◆ Objective ◆
Of the lines in the records that follow, how many include the word "Python"? Answer with a bare number.

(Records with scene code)

★ ★ ★

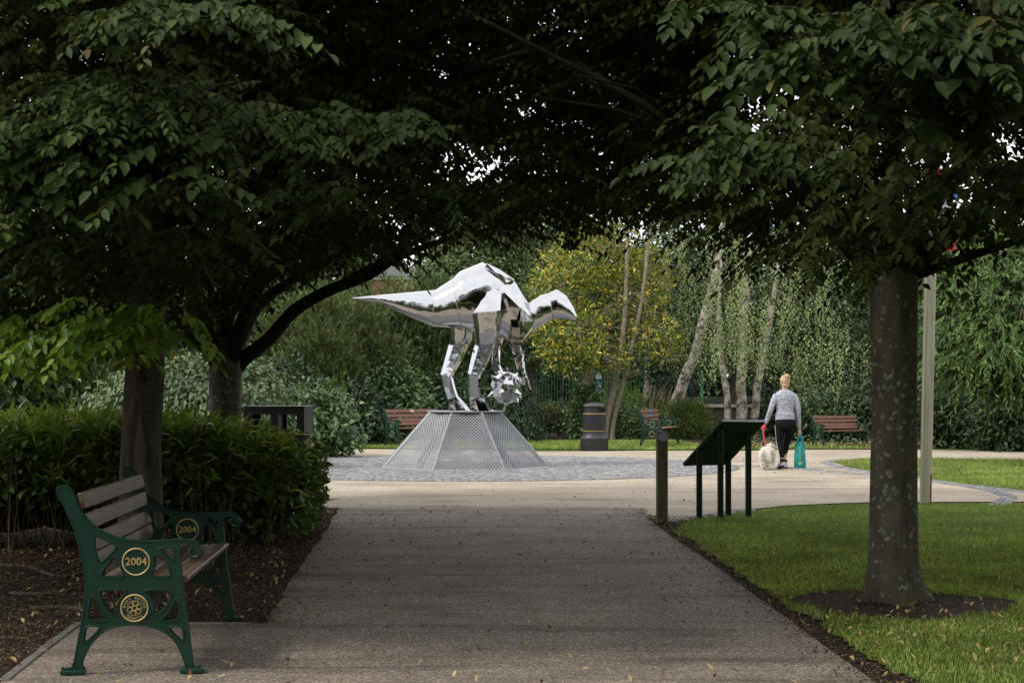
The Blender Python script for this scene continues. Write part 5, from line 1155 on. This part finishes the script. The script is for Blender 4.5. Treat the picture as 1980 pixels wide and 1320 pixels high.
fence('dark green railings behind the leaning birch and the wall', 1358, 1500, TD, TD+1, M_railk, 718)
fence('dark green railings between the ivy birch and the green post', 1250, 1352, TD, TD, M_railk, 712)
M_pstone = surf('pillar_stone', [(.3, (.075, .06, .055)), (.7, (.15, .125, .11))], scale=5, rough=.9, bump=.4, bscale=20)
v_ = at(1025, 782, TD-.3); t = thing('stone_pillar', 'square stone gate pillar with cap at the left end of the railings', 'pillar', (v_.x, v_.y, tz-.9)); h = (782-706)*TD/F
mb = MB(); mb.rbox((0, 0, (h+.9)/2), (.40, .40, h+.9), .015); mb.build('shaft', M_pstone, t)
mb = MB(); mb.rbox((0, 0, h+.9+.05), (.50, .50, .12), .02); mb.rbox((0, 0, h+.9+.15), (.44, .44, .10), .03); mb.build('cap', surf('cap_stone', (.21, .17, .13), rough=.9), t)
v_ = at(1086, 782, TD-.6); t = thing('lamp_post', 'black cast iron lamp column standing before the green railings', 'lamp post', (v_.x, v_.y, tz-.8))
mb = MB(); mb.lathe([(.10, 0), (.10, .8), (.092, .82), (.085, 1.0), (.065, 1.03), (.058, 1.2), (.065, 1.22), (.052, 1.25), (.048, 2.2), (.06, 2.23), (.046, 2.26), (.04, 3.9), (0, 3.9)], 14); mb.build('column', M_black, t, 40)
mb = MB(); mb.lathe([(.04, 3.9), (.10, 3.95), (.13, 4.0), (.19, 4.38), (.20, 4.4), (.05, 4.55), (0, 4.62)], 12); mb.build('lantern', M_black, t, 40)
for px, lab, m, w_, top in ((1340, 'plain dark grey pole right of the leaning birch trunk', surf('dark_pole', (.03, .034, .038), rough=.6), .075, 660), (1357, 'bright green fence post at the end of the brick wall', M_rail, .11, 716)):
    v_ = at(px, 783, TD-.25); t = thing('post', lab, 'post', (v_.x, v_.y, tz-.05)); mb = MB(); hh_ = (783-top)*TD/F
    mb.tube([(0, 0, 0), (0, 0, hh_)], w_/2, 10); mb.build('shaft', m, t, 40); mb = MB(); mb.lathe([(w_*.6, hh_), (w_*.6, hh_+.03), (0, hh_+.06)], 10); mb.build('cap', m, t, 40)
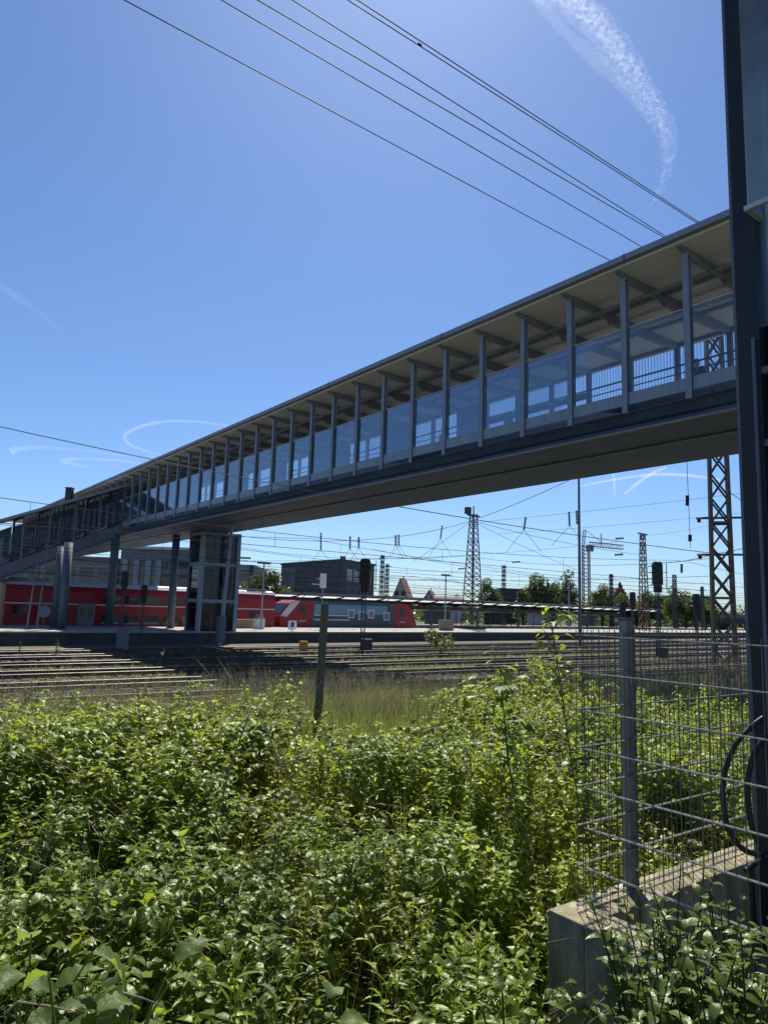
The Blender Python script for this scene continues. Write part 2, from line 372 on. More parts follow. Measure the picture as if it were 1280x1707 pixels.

★ ★ ★

◆ Output for this exercise ◆
2